** START OF Material supplied **
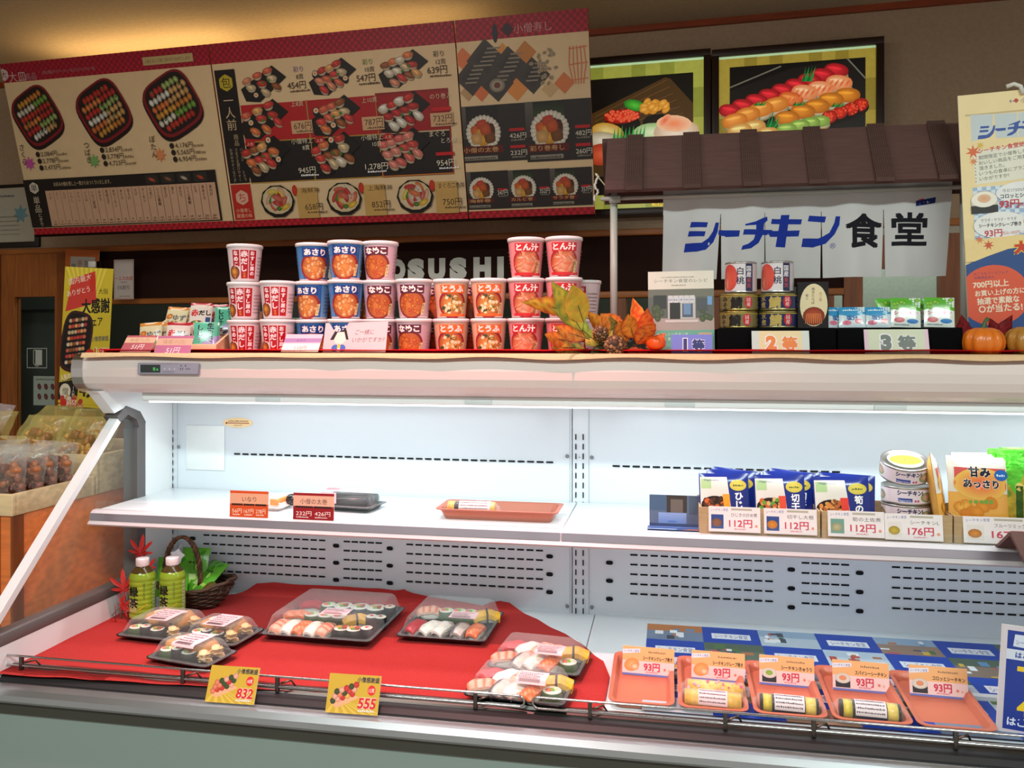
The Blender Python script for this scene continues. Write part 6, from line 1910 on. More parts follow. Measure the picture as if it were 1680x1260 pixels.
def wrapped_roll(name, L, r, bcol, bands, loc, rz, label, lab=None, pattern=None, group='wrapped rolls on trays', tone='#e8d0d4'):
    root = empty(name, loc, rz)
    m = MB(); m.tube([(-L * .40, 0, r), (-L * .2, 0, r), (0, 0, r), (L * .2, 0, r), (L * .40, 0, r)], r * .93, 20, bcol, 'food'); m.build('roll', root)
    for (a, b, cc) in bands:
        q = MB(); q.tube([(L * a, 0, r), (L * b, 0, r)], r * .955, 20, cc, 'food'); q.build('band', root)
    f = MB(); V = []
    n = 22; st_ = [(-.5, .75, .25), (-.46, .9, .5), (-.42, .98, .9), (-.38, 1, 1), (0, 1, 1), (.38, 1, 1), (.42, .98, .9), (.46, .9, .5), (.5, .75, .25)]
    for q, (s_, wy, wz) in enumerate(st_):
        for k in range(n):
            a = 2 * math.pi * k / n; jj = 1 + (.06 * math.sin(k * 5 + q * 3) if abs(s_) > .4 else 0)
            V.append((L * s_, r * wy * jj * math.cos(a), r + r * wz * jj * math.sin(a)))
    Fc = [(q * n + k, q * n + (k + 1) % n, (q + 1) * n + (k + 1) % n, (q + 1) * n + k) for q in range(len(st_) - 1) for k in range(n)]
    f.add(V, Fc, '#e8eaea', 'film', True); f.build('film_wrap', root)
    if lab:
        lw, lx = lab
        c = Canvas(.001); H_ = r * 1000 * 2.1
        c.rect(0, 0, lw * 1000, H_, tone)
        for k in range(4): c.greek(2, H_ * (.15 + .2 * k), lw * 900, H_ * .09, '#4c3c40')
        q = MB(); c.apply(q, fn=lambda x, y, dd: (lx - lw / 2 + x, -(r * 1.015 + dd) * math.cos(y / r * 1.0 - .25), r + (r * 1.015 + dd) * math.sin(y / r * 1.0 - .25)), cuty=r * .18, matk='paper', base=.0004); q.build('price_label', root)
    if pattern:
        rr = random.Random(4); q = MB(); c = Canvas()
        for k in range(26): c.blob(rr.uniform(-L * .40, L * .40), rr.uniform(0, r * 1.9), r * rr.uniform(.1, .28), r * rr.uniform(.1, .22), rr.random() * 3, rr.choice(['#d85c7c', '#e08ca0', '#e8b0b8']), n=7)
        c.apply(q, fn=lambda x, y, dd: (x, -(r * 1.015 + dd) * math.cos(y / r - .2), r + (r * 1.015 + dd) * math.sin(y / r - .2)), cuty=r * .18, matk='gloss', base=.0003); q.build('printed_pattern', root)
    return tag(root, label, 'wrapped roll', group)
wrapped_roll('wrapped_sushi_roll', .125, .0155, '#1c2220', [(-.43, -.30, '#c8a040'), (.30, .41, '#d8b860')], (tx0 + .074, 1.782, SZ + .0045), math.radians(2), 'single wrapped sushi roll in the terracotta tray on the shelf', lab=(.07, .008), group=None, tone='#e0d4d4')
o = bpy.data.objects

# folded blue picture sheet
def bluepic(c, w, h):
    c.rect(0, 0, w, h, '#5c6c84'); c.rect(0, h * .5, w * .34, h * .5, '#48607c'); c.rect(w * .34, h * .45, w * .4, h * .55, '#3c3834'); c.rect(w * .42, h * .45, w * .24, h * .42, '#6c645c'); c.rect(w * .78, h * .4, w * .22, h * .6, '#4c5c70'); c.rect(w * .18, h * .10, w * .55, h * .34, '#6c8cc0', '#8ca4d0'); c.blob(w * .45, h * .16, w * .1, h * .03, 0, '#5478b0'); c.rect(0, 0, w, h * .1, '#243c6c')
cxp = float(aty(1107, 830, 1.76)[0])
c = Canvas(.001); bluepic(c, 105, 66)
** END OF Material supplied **
** START OF Material supplied **
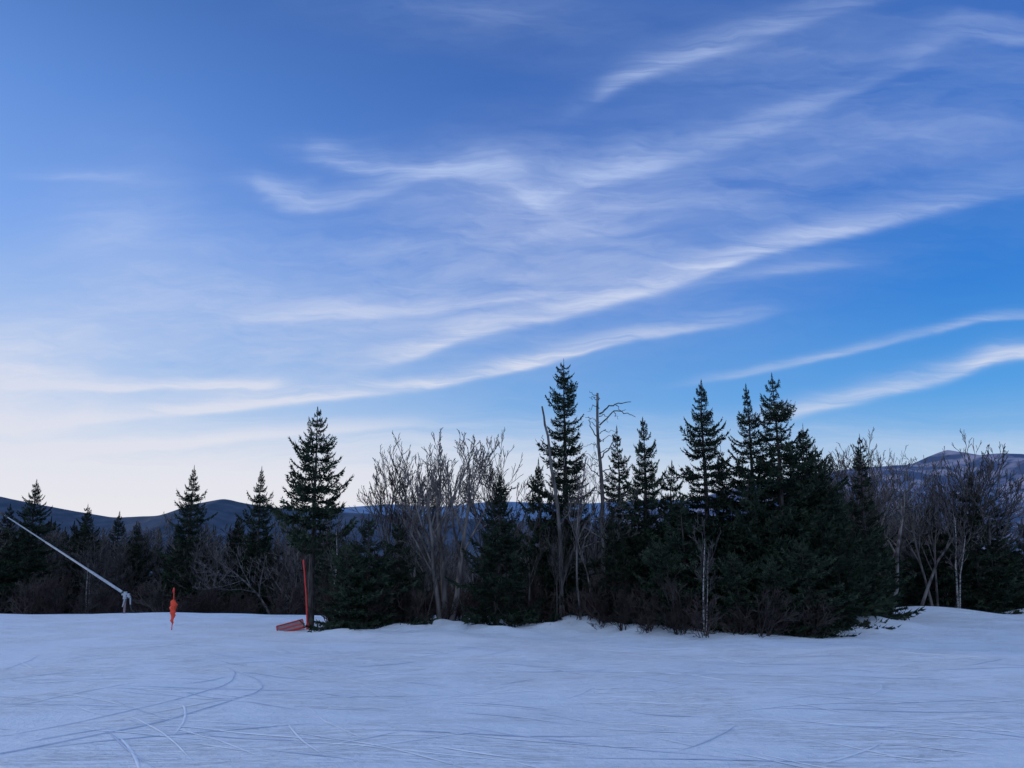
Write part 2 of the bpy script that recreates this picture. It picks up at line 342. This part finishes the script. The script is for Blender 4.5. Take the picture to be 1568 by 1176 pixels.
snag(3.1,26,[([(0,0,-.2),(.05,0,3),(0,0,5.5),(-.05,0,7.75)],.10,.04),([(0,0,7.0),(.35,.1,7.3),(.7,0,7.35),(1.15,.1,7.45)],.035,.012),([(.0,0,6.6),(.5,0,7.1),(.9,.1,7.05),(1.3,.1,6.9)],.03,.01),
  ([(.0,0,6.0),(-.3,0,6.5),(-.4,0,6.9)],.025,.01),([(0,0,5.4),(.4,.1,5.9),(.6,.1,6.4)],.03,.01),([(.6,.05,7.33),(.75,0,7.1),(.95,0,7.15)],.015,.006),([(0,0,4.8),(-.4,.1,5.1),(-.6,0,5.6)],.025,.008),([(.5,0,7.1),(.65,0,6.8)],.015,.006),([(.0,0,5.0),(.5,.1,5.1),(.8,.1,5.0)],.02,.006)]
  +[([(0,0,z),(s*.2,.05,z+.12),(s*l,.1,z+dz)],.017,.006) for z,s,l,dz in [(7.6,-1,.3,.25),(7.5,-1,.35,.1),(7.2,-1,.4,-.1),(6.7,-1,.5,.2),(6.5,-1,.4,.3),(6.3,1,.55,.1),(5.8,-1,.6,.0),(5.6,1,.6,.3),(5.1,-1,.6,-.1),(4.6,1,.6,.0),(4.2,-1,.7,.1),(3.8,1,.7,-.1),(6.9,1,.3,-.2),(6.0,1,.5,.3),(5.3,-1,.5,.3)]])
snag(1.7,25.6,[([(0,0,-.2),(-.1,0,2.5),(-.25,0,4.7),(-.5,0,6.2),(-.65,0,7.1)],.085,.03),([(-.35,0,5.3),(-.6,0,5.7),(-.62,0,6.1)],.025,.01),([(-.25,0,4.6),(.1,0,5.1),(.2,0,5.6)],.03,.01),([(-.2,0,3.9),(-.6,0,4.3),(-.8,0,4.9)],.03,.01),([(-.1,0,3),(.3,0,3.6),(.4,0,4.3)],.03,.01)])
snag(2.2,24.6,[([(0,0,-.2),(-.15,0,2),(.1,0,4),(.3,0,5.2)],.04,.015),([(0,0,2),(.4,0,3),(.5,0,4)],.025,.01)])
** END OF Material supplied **
▶ _The exercise_
Pick out and copy the lines of the entries that hold the string "Blender".

▶ _Answer to the task_
The Blender Python script for this scene continues. Write part 6, from line 1910 on. More parts follow. Measure the picture as if it were 1680x1260 pixels.
Write part 2 of the bpy script that recreates this picture. It picks up at line 342. This part finishes the script. The script is for Blender 4.5. Take the picture to be 1568 by 1176 pixels.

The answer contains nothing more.